═══ MATERIAL PROVIDED
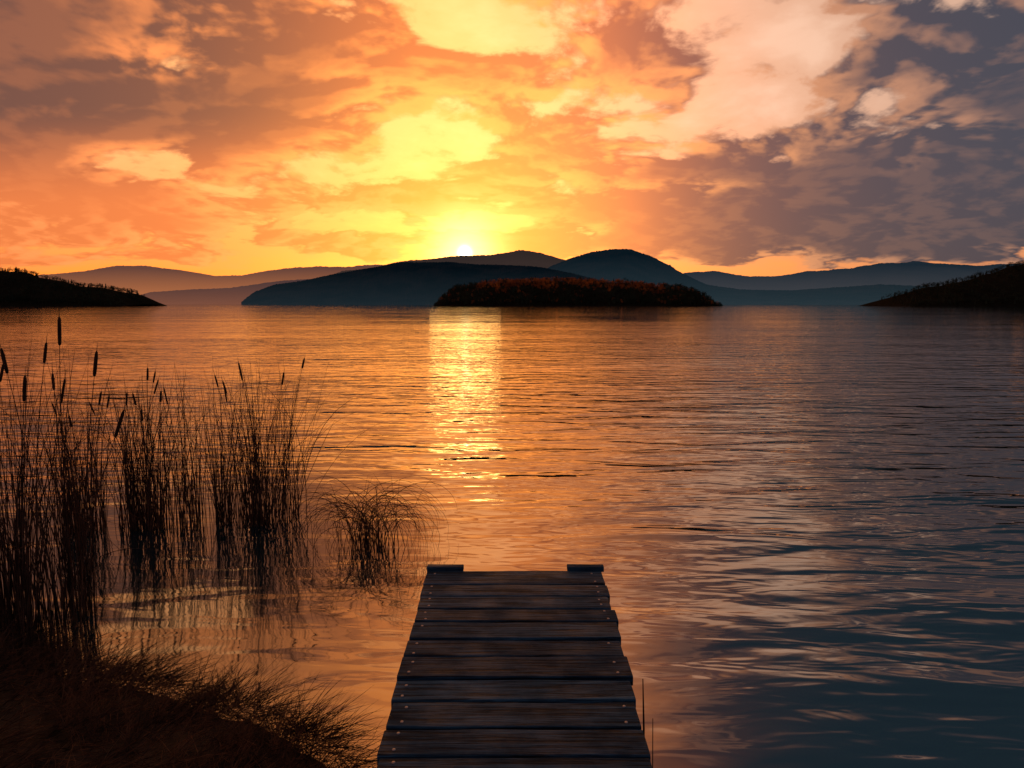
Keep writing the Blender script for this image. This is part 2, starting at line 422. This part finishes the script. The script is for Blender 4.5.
# ---------------- reeds ----------------
class Tubes:
    def __init__(s): s.V=[];s.F=[];s.M=[]
    def tube(s,pts,rad,n=3,mi=0,flat=1.):
        b0=len(s.V); N=len(pts); a0=random.random()*6.28
        for k in range(N):
            p=Vector(pts[k]); t=(Vector(pts[min(k+1,N-1)])-Vector(pts[max(k-1,0)])).normalized()
            up=Vector((0,1,0)) if abs(t.y)<.8 else Vector((1,0,0))
            A_=t.cross(up).normalized(); B_=t.cross(A_)
            A_,B_=A_*math.cos(a0)+B_*math.sin(a0),B_*math.cos(a0)-A_*math.sin(a0)
            for i in range(n):
                a=i*2*math.pi/n; s.V.append(p+A_*rad[k]*math.cos(a)+B_*rad[k]*flat*math.sin(a))
        for k in range(N-1):
            for i in range(n): s.F.append((b0+k*n+i,b0+k*n+(i+1)%n,b0+(k+1)*n+(i+1)%n,b0+(k+1)*n+i)); s.M.append(mi)
def reedmat(name,c1,c2,tr=.35,r=.6,sc=3):
    m,g,b=material(name); p=pos(g); px,py,pz=g.sep(p)
    n=g.noise(g.xyz(g.m('MULTIPLY',px,8.),g.m('MULTIPLY',py,8.),pz),sc,3,.6)
    c=g.mix(g.ss(n,.35,.65),c1,c2)
    g.put(b.inputs['Base Color'],c); b.inputs['Roughness'].default_value=r; b.inputs['Specular IOR Level'].default_value=.2
    if tr:
        t=g.n.new('ShaderNodeBsdfTranslucent'); g.put(t.inputs[0],c)
        mx=g.n.new('ShaderNodeMixShader'); mx.inputs[0].default_value=tr
        g.l.new(b.outputs[0],mx.inputs[1]); g.l.new(t.outputs[0],mx.inputs[2]); g.l.new(mx.outputs[0],g.n['Material Output'].inputs[0])
    return m
mr=reedmat('dry_reed',(.05,.024,.018),(.22,.12,.08),.5); mh=reedmat('cattail_head',(.03,.012,.007),(.06,.025,.012),0,.95,20)
def stem(T,x0,y0,h,lean,az,curve,r=.004,kink=None,segs=9,flat=.5,tip=.0006,pw=.6,ce=2.):
    pts=[];rad=[];p=Vector((x0,y0,-.12)); 
    d=Vector((math.cos(az),math.sin(az),0)); 
    L_=h+.12; st=L_/segs; ang=lean
    for k in range(segs+1):
        f=k/segs; pts.append(p.copy()); rad.append(r*(1-f)**pw+tip)
        a=ang+curve*f**ce
        if kink and f>kink[0]: a+=kink[1]
        dd=Vector((0,0,1))*math.cos(a)+d*math.sin(a)
        p=p+dd*st
    T.tube(pts,rad,3,0,flat)
    return pts
def head(T,pts,L_=.13,r=.011):
    a=Vector(pts[-2]);b_=Vector(pts[-1]); d=(b_-a).normalized()
    prof=[(0,.2),(.03,.7),(.1,.95),(.35,1.05),(.7,1.),(.9,.85),(.97,.5),(1,.12)]
    st=b_
    T.tube([st+d*L_*f for f,_ in prof],[r*w for _,w in prof],8,1)
    T.tube([st+d*L_,st+d*(L_+.05)],[.002,.0006],3,0)
def clump(name,cx,cy,rx,ry,n,hlo,hhi,heads=0,leanmax=.16,kinkp=.12,bias=0.,rr=(.0024,.0046)):
    T=Tubes()
    tufts=[(cx+random.uniform(-1,1)*rx,cy+random.uniform(-1,1)*ry) for _ in range(6)]
    for i in range(n):
        if random.random()<.5:
            q=random.choice(tufts); tx=q[0]+random.gauss(0,.045); ty=q[1]+random.gauss(0,.045)
        else: tx=cx+random.uniform(-1,1)*rx; ty=cy+random.uniform(-1,1)*ry
        h=random.uniform(hlo,hhi)*(1 if random.random()<.65 else random.uniform(.4,.9))
        az=random.choice([0,math.pi])+random.gauss(0,.9)
        ln=abs(random.gauss(0,leanmax*.6))+bias*math.cos(az)
        kk=(random.uniform(.4,.85),random.uniform(.5,2.0)) if random.random()<kinkp else None
        stem(T,tx,ty,h,ln,az,random.uniform(0,.35) if random.random()<.75 else random.uniform(.4,1.3),random.uniform(*rr),kk)
    for i in range(heads):
        tx=cx+random.uniform(-1,1)*rx*1.; ty=cy+random.uniform(-1,1)*ry
        h=random.uniform(hhi*.8,hhi*1.)
        p=stem(T,tx,ty,h-.12,abs(random.gauss(0,.12)),random.choice([0,math.pi])+random.gauss(0,.6),random.uniform(0,.3),.003,None,9,.9,.0016)
        head(T,p,random.uniform(.09,.15),random.uniform(.006,.0085))
    return T,name
def finish(T,name): return mesh_obj(name,T.V,T.F,[mr,mh],T.M,smooth=True)
finish(*clump('cattail_clump',-2.85,5.43,.32,.18,270,.95,1.34,9,.14))
finish(*clump('cattail_clump',-3.42,5.30,.17,.15,140,.8,1.15,4,.10))
finish(*clump('cattail_clump',-2.15,5.56,.30,.18,300,.95,1.40,6,.26,.22,.06))
T,nm=clump('cattail_clump',-2.78,3.62,.34,.28,400,.95,1.66,8,.12,.10,0.,(.0022,.0042))
for (x0,h,ln,az) in ((-2.45,1.58,.0,0),(-2.45,1.45,.10,math.pi),(-2.40,1.43,.10,0),(-2.66,1.30,.06,0),(-2.78,1.45,.1,math.pi),(-2.52,1.16,.30,0),(-2.5,1.0,.35,math.pi)):
    p=stem(T,x0,3.58+random.uniform(-.08,.08),h,ln,az,.08,.0034,None,9,.9,.002); head(T,p,random.uniform(.13,.16),.0088)
finish(T,nm)
T=Tubes()
for i in range(110):
    x0=-1.08+random.gauss(0,.09); y0=4.9+random.gauss(0,.08)
    az=random.choice([0,math.pi])+random.gauss(0,.6)
    stem(T,x0,y0,random.uniform(.6,1.15),random.uniform(-.50,-.10),az,random.uniform(3.0,4.8),random.uniform(.0022,.0036),None,20,.5,.0006,.6,1.3)
for i in range(30):
    stem(T,-1.08+random.gauss(0,.12),4.9+random.gauss(0,.07),random.uniform(.35,.62),abs(random.gauss(0,.2)),random.uniform(0,6.28),random.uniform(0,.8),.003)
finish(T,'sedge_tuft')

# dry grass on the bank
T=Tubes(); cnt=0
while cnt<12000:
    x0=random.uniform(-4.2,-.35); e=random.random()**1.6*2.2; y0=float(shore(x0))+.06-e
    if y0<.3: continue
    if x0>-.5: continue
    z0=gz(x0,y0)-.01
    tf=noise.noise(Vector((x0*3,y0*3,1)))
    if random.random()>.55+tf: continue
    az=random.uniform(0,6.28) if random.random()<.4 else random.gauss(.6+tf*3,.5)
    L_=random.uniform(.10,.34)*(1+tf*.6); a=random.uniform(.8,1.55); cv=random.uniform(.2,1.0); p=Vector((x0,y0,z0)); pts=[];rad=[]
    r=random.uniform(.001,.0024)
    for k in range(6):
        f=k/5; pts.append(p.copy()); rad.append(r*(1-f)**.5+.0003)
        aa=min(a+cv*f,1.75); p=p+(Vector((math.cos(az),math.sin(az),0))*math.sin(aa)+Vector((0,0,1))*math.cos(aa))*L_/5
        az+=random.gauss(0,.16)
        p.z=max(p.z,.005)
    T.tube(pts,rad,3,0,.4); cnt+=1
mg=reedmat('dry_grass',(.016,.009,.007),(.17,.082,.046),.3,.8,2)
mesh_obj('bank_grass',T.V,T.F,[mg],T.M,smooth=True)
T=Tubes()
T.tube([(.505,2.42,-.2),(.50,2.42,.2),(.492,2.42,.40)],[.005,.004,.002],6)
T.tube([(.53,2.36,-.2),(.52,2.36,.28)],[.003,.0015],6)
mesh_obj('reed_stalk',T.V,T.F,[mr])
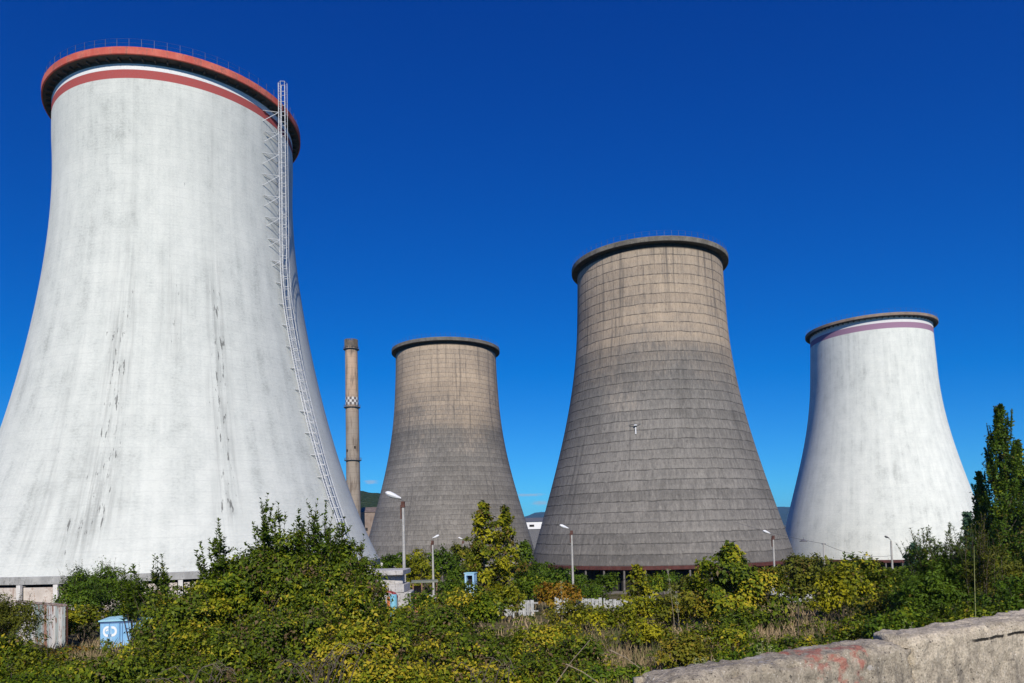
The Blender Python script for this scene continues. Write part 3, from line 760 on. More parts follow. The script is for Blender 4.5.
for (x, z, w_, h_, tl) in ((1.62, .72, .16, .06, .2), (2.0, .82, .3, .07, -.3), (2.35, .84, .34, .08, -.3), (1.95, .62, .42, .07, -.35), (2.4, .6, .2, .06, -.1), (2.7, .74, .26, .06, -.3)):
    mk.box((x, -.01, sh_h*z), (w_, .018, h_), M=Matrix.Rotation(tl, 3, 'Y'))
mk.build('painted_writing', mat_bluedark, shed)

# corrugated fence
pa = at(16, 640, 50); pb = at(65, 643, 46)
g0 = gz(pb[0], pb[1]); dv = pb-pa; Lf = math.hypot(dv[0], dv[1]); rz = math.atan2(dv[1], dv[0])
hf = at(65, 606.5, 46)[2]-g0
cf = empty('corrugated_fence', (pa[0], pa[1], g0), 'rusty corrugated metal fence below the red rimmed white tower', 'fence', rz=rz)
t = NT('rusty_corrugated'); co = t.n('ShaderNodeTexCoord').outputs['Object']
s3 = t.n('ShaderNodeSeparateXYZ', {0: co})
sheet = t.n('ShaderNodeTexWhiteNoise', {'W': t.math('FLOOR', t.math('DIVIDE', s3.outputs[0], .42))}, noise_dimensions='1D').outputs[0]
c = t.ramp(sheet, [(.0, (.42, .42, .43)), (.36, (.3, .34, .34)), (.56, (.2, .26, .25)), (.66, (.26, .14, .1)), (.74, (.5, .49, .48))], 'CONSTANT')
nz_ = t.noise(t.n('ShaderNodeMapping', {'Vector': co, 'Scale': (4, 4, .9)}), 1, 5, .65)
mat_corr = t.out(t.mix(t.step(nz_, .5, .66), c, (.17, .065, .035)), .6, .4)
cm_ = MB(); n_ = int(Lf/.055)
vs = []
for k in range(n_+1):
    x = Lf*k/n_; y = .075*math.sin(k*PI/2.0)
    for yy in (y, y+.012):
        for z in (0, hf+.02*math.sin(k*.35)): vs.append((x, yy, z))
fs = []
for k in range(n_):
    b0 = k*4; fs += [(b0, b0+4, b0+5, b0+1), (b0+2, b0+3, b0+7, b0+6), (b0+1, b0+5, b0+7, b0+3)]
cm_.add(vs, fs).build('sheet', mat_corr, cf)
MB().box((Lf/2, .02, hf+.08), (Lf, .2, .12)).build('capping', worn('rusty_capping', (.2, .12, .09), (.42, .36, .32), 2, .8), cf)
for k in range(5): MB().box((.05+(Lf-.1)*k/4, .14, hf/2), (.07, .07, hf)).build('post', mat_rustbox, cf)

# stack of pale slabs beside the nearest lamp
mat_slab = worn('pale_slab', (.36, .35, .34), (.56, .54, .52), 1.2, .9, .2, (.16, .14, .12), .6)
pS = at(376, 603, 58); gS = gz(pS[0], pS[1])
z_of = lambda py: at(384, py, 58)[2]
slabs = [(563.5+9, 7.5, .4, -1.2, .25, .06, 'wide roof slab lying on top of the pale slab stack'),
         (581, 5.2, .85, .3, .0, -.04, 'thick pale slab under the wide roof slab, by the nearest lamp'),
         (591, 4.2, .75, .6, .2, .09, 'stained pale slab in the middle of the stack by the nearest lamp')]
zc = gS
hts = [z_of(574)-.32, z_of(580), z_of(590.5)]
dims = [(6.4, 3.2, .34), (3.9, 2.4, .75), (4.3, 2.6, .7)]
# bottom plinth, then upward
zcur = gS-.1
plan = [('broad lowest slab of the pale stack behind the red canopy', (4.4, 2.7), gS-.1, z_of(593)-.02, .5, .05),
        ('stained middle slab of the pale stack behind the nearest lamp', (4.0, 2.5), z_of(593)-.02, z_of(585), .3, -.06),
        ('upper thick slab of the pale stack under the wide thin slab', (3.6, 2.3), z_of(585), z_of(575.5), .2, .08),
        ('wide thin slab lying on top of the pale stack', (6.0, 3.4), z_of(575.5), z_of(570.5), -.7, -.04)]
for (lab, (lx, ly), za, zb_, dx, rz_) in plan:
    o = MB()
    hh = zb_-za
    o.box((0, 0, hh/2), (lx, ly, hh))
    ob = o.build('concrete_slab', mat_slab, None, (pS[0]+dx, pS[1]+1.6, za+.002), rz_)
    bv = ob.modifiers.new('bevel', 'BEVEL'); bv.width = .05; bv.segments = 2
    tag(ob, lab, 'slab', 'pale concrete slabs stacked by the nearest lamp')
# red arched canopy with colourful bits
pC = at(386, 601, 55.5); gC = gz(pC[0], pC[1]); zc1 = at(388, 592.5, 55.5)[2]-gC
cn = empty('market_canopy', (pC[0], pC[1], gC), 'small red arched canopy before the pale slab stack', 'canopy')
ar = MB(); vs = []; n_ = 14
for k in range(n_+1):
    a_ = PI*k/n_
    for y in (0, 1.1):
        for rr2 in (1.0, .94): vs.append((.75*rr2*math.cos(a_), y, zc1-.45+.5*rr2*math.sin(a_)))
fs = []
for k in range(n_):
    b0 = k*4; fs += [(b0, b0+2, b0+6, b0+4), (b0+1, b0+5, b0+7, b0+3), (b0, b0+4, b0+5, b0+1), (b0+2, b0+3, b0+7, b0+6)]
ar.add(vs, fs).build('cover', worn('red_canvas', (.4, .05, .05), (.55, .1, .09), 2), cn)
for x in (-.72, .72):
    for y in (.05, 1.05): MB().tube([(x, y, 0), (x, y, zc1-.42)], .03, n=5).build('leg', mat_steeldark, cn)
def drum(px, Y, col, col2, h, label):
    p = at(px, 600, Y); gg = gz(p[0], p[1])
    o = MB().lathe([(.02, 0), (.25, 0), (.27, .02), (.27, h*.33), (.285, h*.35), (.27, h*.37), (.27, h*.66), (.285, h*.68), (.27, h*.7), (.27, h-.02), (.25, h), (.02, h-.02)], 20).build('drum', worn('drum_paint_'+label.split()[0], col, col2, 3, .5), None, (p[0], p[1], gg), 0)
    tag(o, label, 'drum')
zt_ = at(389, 600, 55)[2]-gC
drum(390.5, 55.0, (.6, .16, .05), (.7, .22, .07), zt_+.25, 'orange drum under the red canopy')
drum(393.5, 54.6, (.16, .45, .6), (.25, .55, .68), zt_+.45, 'pale blue drum beside the orange drum under the canopy')

# open rusty frame shelter
pF = at(425, 598, 72); gF = gz(pF[0], pF[1]); zf = at(425, 582, 72)[2]-gF
sf = empty('frame_shelter', (pF[0], pF[1], gF), 'open rusty frame shelter with greenish flat roof beside small street lamp', 'shelter', rz=R(8))
mat_rust = worn('rust_brown', (.16, .085, .055), (.28, .17, .12), 2, .85)
MB().box((0, 0, zf+.08), (2.6, 2.0, .16)).build('roof', worn('mossy_roof', (.13, .15, .12), (.24, .25, .2), 2), sf)
for x in (-1.15, -.3, 1.15):
    for y in (-.85, .85): MB().box((x, y, zf/2), (.13, .13, zf)).build('post', mat_rust, sf)
MB().box((-.72, .8, zf*.45), (.75, .06, zf*.85)).build('panel', worn('orange_board', (.3, .13, .06), (.4, .2, .1), 2), sf)
MB().box((.45, .8, zf*.3), (1.3, .06, zf*.55)).build('panel', worn('pale_board', (.36, .36, .36), (.46, .46, .45), 2), sf)

# light blue window frame kiosk
pK = at(471, 589, 60); gK = gz(pK[0], pK[1]); zk = at(471, 573.5, 60)[2]-gK
kk_ = empty('blue_kiosk', (pK[0], pK[1], gK), 'tiny light blue kiosk with window under the yellow young poplar', 'kiosk', rz=R(-14))
wb = MB(); zl = zk-.95
wb.box((0, 0, zl/2), (.8, .8, zl)); wb.box((0, 0, zk-.07), (.8, .8, .14))
wb.box((-.33, 0, (zl+zk-.14)/2), (.14, .8, zk-.14-zl)); wb.box((.33, 0, (zl+zk-.14)/2), (.14, .8, zk-.14-zl))
wb.build('wall', worn('light_blue_paint', (.3, .52, .72), (.42, .62, .78), 2), kk_)
MB().box((0, 0, zk+.05), (.9, .9, .07)).build('roof', mat_blue_roof, kk_)
MB().box((0, .1, (zl+zk-.14)/2), (.51, .03, zk-.145-zl)).build('window', mat_dark, kk_)

# low whitewashed fence made of panels, broken in places
mat_wash = worn('whitewash', (.3, .31, .31), (.58, .59, .58), 2.2, .9, .2, (.15, .155, .14), .8)
def panel_fence(pxs, py_top, Y, label, hole=0):
    root = None
    for k, (x0, x1) in enumerate(pxs):
        a_ = at(x0, py_top, Y); b_ = at(x1, py_top, Y)
        if root is None:
            gg = gz(a_[0], a_[1])-.2; root = empty('panel_fence', (a_[0], a_[1], gg), label, 'fence', 'low whitewashed panel fences'); org = np.array([a_[0], a_[1], gg])
        Lp = b_[0]-a_[0]; zt2 = a_[2]-gg-.06*k*(-1)**k
        pm = MB()
        nb = max(3, int(Lp/.32))
        for j in range(nb):
            if rng.random() < .1: continue
            xx = a_[0]-org[0]+Lp*(j+.5)/nb
            pm.box((xx, rng.normal(0, .015), zt2/2-.0), (Lp/nb*.84, .07, zt2-abs(rng.normal(0, .22))))
        pm.box((a_[0]-org[0]+Lp/2, .06, zt2*.8), (Lp, .05, .12)); pm.box((a_[0]-org[0]+Lp/2, .06, zt2*.35), (Lp, .05, .12))
        pm.build('panel', mat_wash, root)
        MB().box((a_[0]-org[0]-.08, .0, zt2/2+.05), (.16, .16, zt2+.1)).build('post', mat_wash, root)
panel_fence([(440, 462), (466, 488), (492, 512), (514, 538)], 602, 66, 'broken whitewashed fence behind the yellow young poplar')
panel_fence([(556, 578), (580, 602), (605, 628), (632, 656)], 598, 69, 'whitewashed fence before the dark inlet of the strongly ringed tower')
panel_fence([(772, 790), (793, 812), (815, 834), (838, 858)], 585, 78, 'whitewashed fence beside the plain wire pole')
panel_fence([(880, 897), (900, 918)], 583, 76, 'short whitewashed fence under the dark headed street lamp')
# small pinkish gate pillar by tower 4
pP = at(915, 575, 96); gP = gz(pP[0], pP[1]); hP = at(915, 571, 96)[2]-gP
gp = empty('gate_pillar', (pP[0], pP[1], gP), 'short pinkish brick pillar under the dark blue spruce', 'pillar')
MB().box((0, 0, hP/2), (.75, .75, hP)).build('shaft', worn('pink_brick', (.32, .17, .14), (.42, .26, .22), 3), gp)
MB().box((0, 0, hP+.06), (.95, .95, .12)).build('capstone', mat_colgrey, gp)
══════
→ **YOUR TASK**
Reproduce each line of the material containing the word "script".

→ **CORRECT RESULT**
Keep writing the Blender script for this image. This is part 2, starting at line 422. This part finishes the script. The script is for Blender 4.5.
The Blender Python script for this scene continues. Write part 3, from line 760 on. More parts follow. The script is for Blender 4.5.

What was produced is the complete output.